- [WHAT IS ASKED] Restate the entire listing word for word.

- [INPUT DATA]

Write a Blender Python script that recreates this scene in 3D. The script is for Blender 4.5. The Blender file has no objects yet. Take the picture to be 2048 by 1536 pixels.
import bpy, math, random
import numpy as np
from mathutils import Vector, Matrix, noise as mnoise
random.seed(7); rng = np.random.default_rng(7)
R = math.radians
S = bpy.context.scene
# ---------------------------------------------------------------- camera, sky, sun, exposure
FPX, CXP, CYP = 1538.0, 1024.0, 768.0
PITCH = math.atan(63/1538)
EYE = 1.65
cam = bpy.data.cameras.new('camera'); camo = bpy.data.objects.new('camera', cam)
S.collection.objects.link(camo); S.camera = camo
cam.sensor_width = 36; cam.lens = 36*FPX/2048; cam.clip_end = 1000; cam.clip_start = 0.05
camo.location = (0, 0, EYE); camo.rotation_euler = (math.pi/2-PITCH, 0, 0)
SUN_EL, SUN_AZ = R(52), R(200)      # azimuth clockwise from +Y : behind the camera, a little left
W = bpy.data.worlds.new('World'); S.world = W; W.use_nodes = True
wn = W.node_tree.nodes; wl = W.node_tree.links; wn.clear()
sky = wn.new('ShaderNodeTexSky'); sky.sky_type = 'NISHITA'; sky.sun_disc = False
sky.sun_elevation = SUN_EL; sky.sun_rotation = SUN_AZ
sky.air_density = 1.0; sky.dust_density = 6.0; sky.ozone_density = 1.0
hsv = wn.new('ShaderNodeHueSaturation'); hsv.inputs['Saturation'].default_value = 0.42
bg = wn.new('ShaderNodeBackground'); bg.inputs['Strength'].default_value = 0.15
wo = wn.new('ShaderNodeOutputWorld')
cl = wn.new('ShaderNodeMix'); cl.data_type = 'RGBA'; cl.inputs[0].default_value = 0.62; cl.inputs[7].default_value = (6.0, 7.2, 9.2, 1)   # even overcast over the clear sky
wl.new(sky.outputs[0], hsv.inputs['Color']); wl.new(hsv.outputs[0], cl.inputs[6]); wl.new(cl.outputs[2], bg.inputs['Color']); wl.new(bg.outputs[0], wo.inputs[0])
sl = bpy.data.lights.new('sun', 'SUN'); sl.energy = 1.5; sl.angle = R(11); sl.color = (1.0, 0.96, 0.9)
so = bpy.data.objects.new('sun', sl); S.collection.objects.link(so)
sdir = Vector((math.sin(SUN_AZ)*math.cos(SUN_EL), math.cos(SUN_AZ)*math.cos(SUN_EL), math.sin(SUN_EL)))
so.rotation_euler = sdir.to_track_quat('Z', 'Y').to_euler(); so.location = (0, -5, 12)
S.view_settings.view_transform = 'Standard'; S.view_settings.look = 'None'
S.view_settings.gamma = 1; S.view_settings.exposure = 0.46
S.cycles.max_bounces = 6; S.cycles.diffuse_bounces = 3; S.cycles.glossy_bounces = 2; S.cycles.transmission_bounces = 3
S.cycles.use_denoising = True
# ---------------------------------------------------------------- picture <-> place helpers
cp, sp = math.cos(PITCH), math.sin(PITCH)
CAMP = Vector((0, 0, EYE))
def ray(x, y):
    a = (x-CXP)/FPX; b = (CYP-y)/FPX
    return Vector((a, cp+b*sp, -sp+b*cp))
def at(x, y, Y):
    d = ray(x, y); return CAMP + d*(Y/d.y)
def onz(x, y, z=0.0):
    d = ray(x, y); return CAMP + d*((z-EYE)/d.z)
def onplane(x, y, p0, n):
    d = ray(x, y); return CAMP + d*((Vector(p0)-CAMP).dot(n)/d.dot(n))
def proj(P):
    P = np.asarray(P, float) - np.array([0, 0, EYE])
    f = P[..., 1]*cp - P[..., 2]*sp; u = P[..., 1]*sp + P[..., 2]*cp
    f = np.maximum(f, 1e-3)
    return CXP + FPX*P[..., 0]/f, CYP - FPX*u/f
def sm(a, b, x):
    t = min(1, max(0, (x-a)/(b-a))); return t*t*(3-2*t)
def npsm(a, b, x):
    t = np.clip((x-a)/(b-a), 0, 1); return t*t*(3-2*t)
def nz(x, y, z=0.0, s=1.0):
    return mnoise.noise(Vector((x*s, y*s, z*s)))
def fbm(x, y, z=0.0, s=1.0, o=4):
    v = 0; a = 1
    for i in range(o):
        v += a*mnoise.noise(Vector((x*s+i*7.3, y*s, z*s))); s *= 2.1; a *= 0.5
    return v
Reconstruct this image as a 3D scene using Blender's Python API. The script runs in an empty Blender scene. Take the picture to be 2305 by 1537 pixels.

- [ANSWER FOR THIS EXERCISE]
Write a Blender Python script that recreates this scene in 3D. The script is for Blender 4.5. The Blender file has no objects yet. Take the picture to be 2048 by 1536 pixels.
import bpy, math, random
import numpy as np
from mathutils import Vector, Matrix, noise as mnoise
random.seed(7); rng = np.random.default_rng(7)
R = math.radians
S = bpy.context.scene
# ---------------------------------------------------------------- camera, sky, sun, exposure
FPX, CXP, CYP = 1538.0, 1024.0, 768.0
PITCH = math.atan(63/1538)
EYE = 1.65
cam = bpy.data.cameras.new('camera'); camo = bpy.data.objects.new('camera', cam)
S.collection.objects.link(camo); S.camera = camo
cam.sensor_width = 36; cam.lens = 36*FPX/2048; cam.clip_end = 1000; cam.clip_start = 0.05
camo.location = (0, 0, EYE); camo.rotation_euler = (math.pi/2-PITCH, 0, 0)
SUN_EL, SUN_AZ = R(52), R(200)      # azimuth clockwise from +Y : behind the camera, a little left
W = bpy.data.worlds.new('World'); S.world = W; W.use_nodes = True
wn = W.node_tree.nodes; wl = W.node_tree.links; wn.clear()
sky = wn.new('ShaderNodeTexSky'); sky.sky_type = 'NISHITA'; sky.sun_disc = False
sky.sun_elevation = SUN_EL; sky.sun_rotation = SUN_AZ
sky.air_density = 1.0; sky.dust_density = 6.0; sky.ozone_density = 1.0
hsv = wn.new('ShaderNodeHueSaturation'); hsv.inputs['Saturation'].default_value = 0.42
bg = wn.new('ShaderNodeBackground'); bg.inputs['Strength'].default_value = 0.15
wo = wn.new('ShaderNodeOutputWorld')
cl = wn.new('ShaderNodeMix'); cl.data_type = 'RGBA'; cl.inputs[0].default_value = 0.62; cl.inputs[7].default_value = (6.0, 7.2, 9.2, 1)   # even overcast over the clear sky
wl.new(sky.outputs[0], hsv.inputs['Color']); wl.new(hsv.outputs[0], cl.inputs[6]); wl.new(cl.outputs[2], bg.inputs['Color']); wl.new(bg.outputs[0], wo.inputs[0])
sl = bpy.data.lights.new('sun', 'SUN'); sl.energy = 1.5; sl.angle = R(11); sl.color = (1.0, 0.96, 0.9)
so = bpy.data.objects.new('sun', sl); S.collection.objects.link(so)
sdir = Vector((math.sin(SUN_AZ)*math.cos(SUN_EL), math.cos(SUN_AZ)*math.cos(SUN_EL), math.sin(SUN_EL)))
so.rotation_euler = sdir.to_track_quat('Z', 'Y').to_euler(); so.location = (0, -5, 12)
S.view_settings.view_transform = 'Standard'; S.view_settings.look = 'None'
S.view_settings.gamma = 1; S.view_settings.exposure = 0.46
S.cycles.max_bounces = 6; S.cycles.diffuse_bounces = 3; S.cycles.glossy_bounces = 2; S.cycles.transmission_bounces = 3
S.cycles.use_denoising = True
# ---------------------------------------------------------------- picture <-> place helpers
cp, sp = math.cos(PITCH), math.sin(PITCH)
CAMP = Vector((0, 0, EYE))
def ray(x, y):
    a = (x-CXP)/FPX; b = (CYP-y)/FPX
    return Vector((a, cp+b*sp, -sp+b*cp))
def at(x, y, Y):
    d = ray(x, y); return CAMP + d*(Y/d.y)
def onz(x, y, z=0.0):
    d = ray(x, y); return CAMP + d*((z-EYE)/d.z)
def onplane(x, y, p0, n):
    d = ray(x, y); return CAMP + d*((Vector(p0)-CAMP).dot(n)/d.dot(n))
def proj(P):
    P = np.asarray(P, float) - np.array([0, 0, EYE])
    f = P[..., 1]*cp - P[..., 2]*sp; u = P[..., 1]*sp + P[..., 2]*cp
    f = np.maximum(f, 1e-3)
    return CXP + FPX*P[..., 0]/f, CYP - FPX*u/f
def sm(a, b, x):
    t = min(1, max(0, (x-a)/(b-a))); return t*t*(3-2*t)
def npsm(a, b, x):
    t = np.clip((x-a)/(b-a), 0, 1); return t*t*(3-2*t)
def nz(x, y, z=0.0, s=1.0):
    return mnoise.noise(Vector((x*s, y*s, z*s)))
def fbm(x, y, z=0.0, s=1.0, o=4):
    v = 0; a = 1
    for i in range(o):
        v += a*mnoise.noise(Vector((x*s+i*7.3, y*s, z*s))); s *= 2.1; a *= 0.5
    return v
Reconstruct this image as a 3D scene using Blender's Python API. The script runs in an empty Blender scene. Take the picture to be 2305 by 1537 pixels.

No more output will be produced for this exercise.